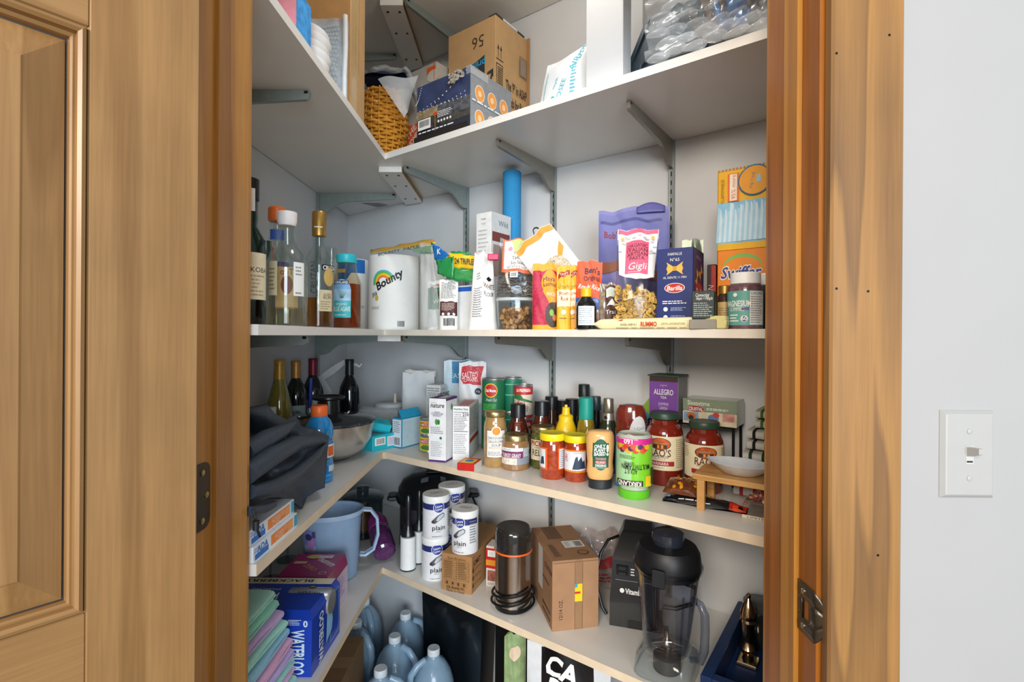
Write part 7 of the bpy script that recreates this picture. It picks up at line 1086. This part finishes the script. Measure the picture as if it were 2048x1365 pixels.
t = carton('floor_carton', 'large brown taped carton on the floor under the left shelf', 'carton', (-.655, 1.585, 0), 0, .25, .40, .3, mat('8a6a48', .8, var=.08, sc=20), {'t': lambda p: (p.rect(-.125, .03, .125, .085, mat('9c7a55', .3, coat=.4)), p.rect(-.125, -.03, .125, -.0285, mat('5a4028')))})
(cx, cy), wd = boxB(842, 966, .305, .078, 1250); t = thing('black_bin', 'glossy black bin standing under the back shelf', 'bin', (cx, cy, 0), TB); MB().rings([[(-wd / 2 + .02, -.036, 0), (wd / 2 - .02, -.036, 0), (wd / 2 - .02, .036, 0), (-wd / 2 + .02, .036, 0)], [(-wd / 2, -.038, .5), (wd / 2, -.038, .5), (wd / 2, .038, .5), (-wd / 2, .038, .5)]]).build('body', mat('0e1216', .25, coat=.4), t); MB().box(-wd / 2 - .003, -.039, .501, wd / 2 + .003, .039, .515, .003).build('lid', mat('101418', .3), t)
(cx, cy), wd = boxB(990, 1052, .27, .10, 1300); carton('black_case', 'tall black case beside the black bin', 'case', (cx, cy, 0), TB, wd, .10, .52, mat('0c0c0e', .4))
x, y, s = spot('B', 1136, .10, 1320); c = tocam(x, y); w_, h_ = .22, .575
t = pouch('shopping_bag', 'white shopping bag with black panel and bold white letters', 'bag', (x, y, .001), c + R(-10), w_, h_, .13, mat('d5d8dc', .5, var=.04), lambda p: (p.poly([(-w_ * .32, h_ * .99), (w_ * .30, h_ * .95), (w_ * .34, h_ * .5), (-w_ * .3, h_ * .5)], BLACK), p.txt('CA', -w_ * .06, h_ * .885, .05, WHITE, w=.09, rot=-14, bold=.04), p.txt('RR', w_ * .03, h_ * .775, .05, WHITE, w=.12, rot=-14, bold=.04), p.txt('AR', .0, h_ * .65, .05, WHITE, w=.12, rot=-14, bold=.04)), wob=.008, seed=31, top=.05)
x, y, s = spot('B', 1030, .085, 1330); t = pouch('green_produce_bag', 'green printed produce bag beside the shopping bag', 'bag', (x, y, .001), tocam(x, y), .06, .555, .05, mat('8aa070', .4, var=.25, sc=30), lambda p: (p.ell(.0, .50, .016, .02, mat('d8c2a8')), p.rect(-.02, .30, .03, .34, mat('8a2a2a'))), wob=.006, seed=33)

-- -- --

Aim of the task - Go through the listing above and write it all out exactly, leaving out any picture.

Answer to this problem -
Write part 7 of the bpy script that recreates this picture. It picks up at line 1086. This part finishes the script. Measure the picture as if it were 2048x1365 pixels.
t = carton('floor_carton', 'large brown taped carton on the floor under the left shelf', 'carton', (-.655, 1.585, 0), 0, .25, .40, .3, mat('8a6a48', .8, var=.08, sc=20), {'t': lambda p: (p.rect(-.125, .03, .125, .085, mat('9c7a55', .3, coat=.4)), p.rect(-.125, -.03, .125, -.0285, mat('5a4028')))})
(cx, cy), wd = boxB(842, 966, .305, .078, 1250); t = thing('black_bin', 'glossy black bin standing under the back shelf', 'bin', (cx, cy, 0), TB); MB().rings([[(-wd / 2 + .02, -.036, 0), (wd / 2 - .02, -.036, 0), (wd / 2 - .02, .036, 0), (-wd / 2 + .02, .036, 0)], [(-wd / 2, -.038, .5), (wd / 2, -.038, .5), (wd / 2, .038, .5), (-wd / 2, .038, .5)]]).build('body', mat('0e1216', .25, coat=.4), t); MB().box(-wd / 2 - .003, -.039, .501, wd / 2 + .003, .039, .515, .003).build('lid', mat('101418', .3), t)
(cx, cy), wd = boxB(990, 1052, .27, .10, 1300); carton('black_case', 'tall black case beside the black bin', 'case', (cx, cy, 0), TB, wd, .10, .52, mat('0c0c0e', .4))
x, y, s = spot('B', 1136, .10, 1320); c = tocam(x, y); w_, h_ = .22, .575
t = pouch('shopping_bag', 'white shopping bag with black panel and bold white letters', 'bag', (x, y, .001), c + R(-10), w_, h_, .13, mat('d5d8dc', .5, var=.04), lambda p: (p.poly([(-w_ * .32, h_ * .99), (w_ * .30, h_ * .95), (w_ * .34, h_ * .5), (-w_ * .3, h_ * .5)], BLACK), p.txt('CA', -w_ * .06, h_ * .885, .05, WHITE, w=.09, rot=-14, bold=.04), p.txt('RR', w_ * .03, h_ * .775, .05, WHITE, w=.12, rot=-14, bold=.04), p.txt('AR', .0, h_ * .65, .05, WHITE, w=.12, rot=-14, bold=.04)), wob=.008, seed=31, top=.05)
x, y, s = spot('B', 1030, .085, 1330); t = pouch('green_produce_bag', 'green printed produce bag beside the shopping bag', 'bag', (x, y, .001), tocam(x, y), .06, .555, .05, mat('8aa070', .4, var=.25, sc=30), lambda p: (p.ell(.0, .50, .016, .02, mat('d8c2a8')), p.rect(-.02, .30, .03, .34, mat('8a2a2a'))), wob=.006, seed=33)